Como en sus intervenciones tras la tragedia, había insistido en que el mayor desastre huracanado había sido Katrina, en el golfo, que arrasó Nueva Orleans y sus alrededores con un total de 1.833 víctimas fatales. Los críticos le han reprochado que ni siquiera se sonrojó ante la comparación con el azote sufrido por Puerto Rico, que sufrió siquiera mil víctimas más.
Una convicción creciente entre los observadores es que Trump ya recibió con creces el beneficio de la duda sobre su capacidad para gobernar y que ahora enfrenta una crítica cada vez mayor entre los aliados de Estados Unidos y sus vecinos. Y aumenta la creencia de que si la economía estadounidense muestra signos de vitalidad, no es por obra del gobierno de Trump sino resultado de la gestión de Barack Obama, que la reacomodó lo suficiente para encaminarla por el camino en el que ahora está.
A todo esto se agregan los traspiés con su círculo más íntimo. Son cada vez más los que ven con sospecha las relaciones de Trump y su familia con jerarcas rusos. Es cada vez más fuerte la convicción de que Trump y su familia han tejido una red de alianzas con los rusos para establecer negocios lucrativos que nada tienen que ver con los principios estadounidenses favorables a las libertades colectivas e individuales. Eso puede repercutir en las elecciones de noviembre, en las que los republicanos se juegan la mayoría que ostentan en las dos cámaras que les ha permitido encaminar al país por la senda sobre la que ahora está.

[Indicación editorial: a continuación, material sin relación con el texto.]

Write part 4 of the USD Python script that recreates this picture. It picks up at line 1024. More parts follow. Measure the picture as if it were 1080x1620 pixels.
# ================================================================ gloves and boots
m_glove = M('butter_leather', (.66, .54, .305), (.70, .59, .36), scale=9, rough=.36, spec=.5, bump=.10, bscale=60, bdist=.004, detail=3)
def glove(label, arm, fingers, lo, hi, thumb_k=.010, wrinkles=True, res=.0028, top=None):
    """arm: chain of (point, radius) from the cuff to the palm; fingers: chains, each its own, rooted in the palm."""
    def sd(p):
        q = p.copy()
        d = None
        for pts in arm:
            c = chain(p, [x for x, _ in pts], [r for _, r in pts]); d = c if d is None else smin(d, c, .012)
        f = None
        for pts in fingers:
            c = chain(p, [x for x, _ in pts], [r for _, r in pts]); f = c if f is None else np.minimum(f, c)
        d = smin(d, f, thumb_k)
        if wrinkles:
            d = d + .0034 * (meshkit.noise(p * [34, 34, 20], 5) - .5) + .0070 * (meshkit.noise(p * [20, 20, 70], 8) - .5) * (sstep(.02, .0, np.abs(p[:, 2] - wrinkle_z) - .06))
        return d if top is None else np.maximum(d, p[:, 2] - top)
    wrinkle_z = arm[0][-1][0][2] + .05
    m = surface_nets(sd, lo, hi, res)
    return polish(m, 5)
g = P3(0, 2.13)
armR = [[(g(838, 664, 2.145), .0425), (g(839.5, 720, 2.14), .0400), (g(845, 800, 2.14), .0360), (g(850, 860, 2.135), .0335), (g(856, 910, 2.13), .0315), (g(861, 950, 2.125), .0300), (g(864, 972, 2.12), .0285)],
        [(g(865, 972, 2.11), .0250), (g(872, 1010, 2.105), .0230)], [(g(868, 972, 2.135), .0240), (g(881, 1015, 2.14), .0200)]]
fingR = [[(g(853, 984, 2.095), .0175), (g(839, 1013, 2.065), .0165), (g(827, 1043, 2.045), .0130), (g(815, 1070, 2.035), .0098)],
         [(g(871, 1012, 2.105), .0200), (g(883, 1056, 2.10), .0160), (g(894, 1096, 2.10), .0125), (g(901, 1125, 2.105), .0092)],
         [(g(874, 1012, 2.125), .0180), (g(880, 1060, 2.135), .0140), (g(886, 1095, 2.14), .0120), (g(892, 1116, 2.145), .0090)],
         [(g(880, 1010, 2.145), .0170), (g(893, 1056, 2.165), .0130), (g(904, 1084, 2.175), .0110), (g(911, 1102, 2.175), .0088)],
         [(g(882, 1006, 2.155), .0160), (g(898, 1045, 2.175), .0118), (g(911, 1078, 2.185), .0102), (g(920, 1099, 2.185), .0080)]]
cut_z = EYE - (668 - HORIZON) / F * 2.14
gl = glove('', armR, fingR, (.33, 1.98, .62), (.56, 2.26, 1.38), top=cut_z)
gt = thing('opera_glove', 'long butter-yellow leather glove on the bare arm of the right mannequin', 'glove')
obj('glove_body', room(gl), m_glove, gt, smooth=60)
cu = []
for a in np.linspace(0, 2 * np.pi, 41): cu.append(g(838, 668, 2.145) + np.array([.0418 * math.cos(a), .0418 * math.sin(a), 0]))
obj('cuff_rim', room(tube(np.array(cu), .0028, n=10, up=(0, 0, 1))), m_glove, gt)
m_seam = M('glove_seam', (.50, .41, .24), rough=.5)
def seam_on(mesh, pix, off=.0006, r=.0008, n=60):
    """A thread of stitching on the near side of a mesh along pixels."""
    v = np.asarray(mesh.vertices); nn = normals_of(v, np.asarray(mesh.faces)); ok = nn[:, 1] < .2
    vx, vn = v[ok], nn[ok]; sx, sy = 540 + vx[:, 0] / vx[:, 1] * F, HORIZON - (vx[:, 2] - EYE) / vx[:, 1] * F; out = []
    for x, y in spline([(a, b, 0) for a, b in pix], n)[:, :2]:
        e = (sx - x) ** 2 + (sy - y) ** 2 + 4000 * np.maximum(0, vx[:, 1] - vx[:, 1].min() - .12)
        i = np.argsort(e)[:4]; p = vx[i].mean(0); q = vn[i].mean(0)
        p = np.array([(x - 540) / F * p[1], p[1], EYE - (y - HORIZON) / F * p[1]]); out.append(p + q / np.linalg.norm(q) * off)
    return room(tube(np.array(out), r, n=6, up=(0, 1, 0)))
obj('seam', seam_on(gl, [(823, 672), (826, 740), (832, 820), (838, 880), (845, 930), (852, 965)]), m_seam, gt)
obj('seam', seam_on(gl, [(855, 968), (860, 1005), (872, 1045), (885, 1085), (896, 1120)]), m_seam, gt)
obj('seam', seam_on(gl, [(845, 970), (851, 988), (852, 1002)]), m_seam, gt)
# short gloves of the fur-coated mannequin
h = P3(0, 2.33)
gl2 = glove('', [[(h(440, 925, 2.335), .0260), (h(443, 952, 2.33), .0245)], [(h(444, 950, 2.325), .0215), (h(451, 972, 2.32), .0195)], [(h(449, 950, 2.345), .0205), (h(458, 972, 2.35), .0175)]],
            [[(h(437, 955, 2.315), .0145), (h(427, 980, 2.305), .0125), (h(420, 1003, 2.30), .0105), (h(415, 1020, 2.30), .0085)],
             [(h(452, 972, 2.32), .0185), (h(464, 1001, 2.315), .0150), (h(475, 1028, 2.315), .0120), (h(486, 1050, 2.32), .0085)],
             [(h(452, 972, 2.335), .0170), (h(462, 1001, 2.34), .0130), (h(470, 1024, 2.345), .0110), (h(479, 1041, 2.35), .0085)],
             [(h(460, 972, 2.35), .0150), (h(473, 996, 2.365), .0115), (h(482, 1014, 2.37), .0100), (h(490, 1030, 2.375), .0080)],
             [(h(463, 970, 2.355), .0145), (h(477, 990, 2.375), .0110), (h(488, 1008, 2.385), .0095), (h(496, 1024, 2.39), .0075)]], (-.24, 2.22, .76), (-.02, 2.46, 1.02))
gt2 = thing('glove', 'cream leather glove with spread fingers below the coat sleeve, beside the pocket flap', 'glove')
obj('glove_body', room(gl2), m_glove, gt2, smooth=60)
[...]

Con la aprobación de Trump cada vez más baja (en la última semana bajó seis puntos porcentuales, hasta 36) el camino para los republicanos en esta elección de renovación parcial de las dos cámaras luce cada vez más complicada.
Por todas sus implicaciones, esa elección luce como una prueba que muchos en el mundo deberán observar con atención. En los días que vienen las expectativas por la política interna estadounidense solo podrán agudizarse.